In conclusion, through the first two acts of the play, Shakespeare is very successful in introducing the main characters and themes of the play. While his introduction of Horatio and the ghost in the first scene is very important in establishing a mood of distress and anxiety, as well as touching on the themes of uncertainty and disorder, Shakespeare’s following scene builds on that to a great extent through the contrast between Claudius and Hamlet, the conflict between appearance and reality and through Hamlet’s first soliloquy of the play. In this soliloquy not only are Hamlet’s true emotions revealed to the audience but with it many of the central themes and concepts of the play are explored, such as the concept of severe disillusionment leading to the idea that suicide is the only viable option. It is thoughts and emotions such as these that are gradually developed in the novel; and which has led to ‘Hamlet’ being regarded by many critics as the most powerful and probing play Shakespeare has ever written. The different interpretations of Hamlet and the play in general is only a natural consequence to the ambiguity and uncertainty that Shakespeare creates from very early on in his play.
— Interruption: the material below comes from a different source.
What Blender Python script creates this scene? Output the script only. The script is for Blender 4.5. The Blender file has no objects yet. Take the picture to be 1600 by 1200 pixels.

As one critic, John Dover Wilson remarks, ‘Hamlet’ is very much like ‘a dramatic essay in mystery; that is to say, the more it is examined, the more there is to discover’. In that context, the first two acts of this drama have served not only as a very effective means of introducing the main characters and themes of the play, but also through the beautifully crafted soliloquies, Shakespeare probes the most daring aspects of the psychology of man and the history of human thinking through pieces of pure poetry, written in blank verse, sustained by a rhythm now smooth, now rugged, by a fast or a slow pace, offering his audience surprises in every line.